Graywolf mused:
> 
> I just did a little research (very little actually). The current fastest 
> supercomputer is made by IBM and just beat out NEC at 36.1 Tera-FLOPS (trillion 
> floating point opreations per second). Next year they will be delivering one 
> with almost 10 times that power. Even a little 1 cabinet Cray XD1 does 5 G-FLOPS 
> (billion flops) and will only set you back $100K or so.
> 
> Tell me again how secure your cipher is from brut force decryption (grin). Next 
> year's IBM should be able to do that 2048 bit jobby in one year all by its lonesome.

360 TeraFlops?  Well, assuming FLOPS & IPS are roughly comparable, that machine
will do roughly 360 million MIPS-years in a year of operation.
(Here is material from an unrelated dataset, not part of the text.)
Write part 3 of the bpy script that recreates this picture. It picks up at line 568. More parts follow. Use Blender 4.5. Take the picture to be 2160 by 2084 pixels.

So, by the figures quoted in the document you cited, it should be able to
complete the 300,000,000,000,000,000,000 MIPS-years needed to break 2048-bit
RSA encryption in, more or less, one million million years.

Sounds pretty secure to me.   You want to check those calculations again?


> BTW the IBM uses AMD processors and most likely runs Linux. I find it amazing 
> that current state of the art supercomputers are just like our desktops only 
> they have a few more proccessors (16000 or so).

That's been the fastest way to make computers for some time.  For some classes
of problems (which includes factorisation, weather forecasting, aerodynamics,
and simulating nuclear explosions) this kind of approach works really well,
becaise it's easy to break the problem into small pieces with only limited
communication between the individual parts.   For other problems the biggest
problem is moving data between the different processors.  This is why SGI
(and IBM) manage to sell 4000-processor machines which cost a great deal
more than 4000 times the price of a single processor; the extra cost is in
the massive crossbar data switches, multi-port data cacheing systems, etc.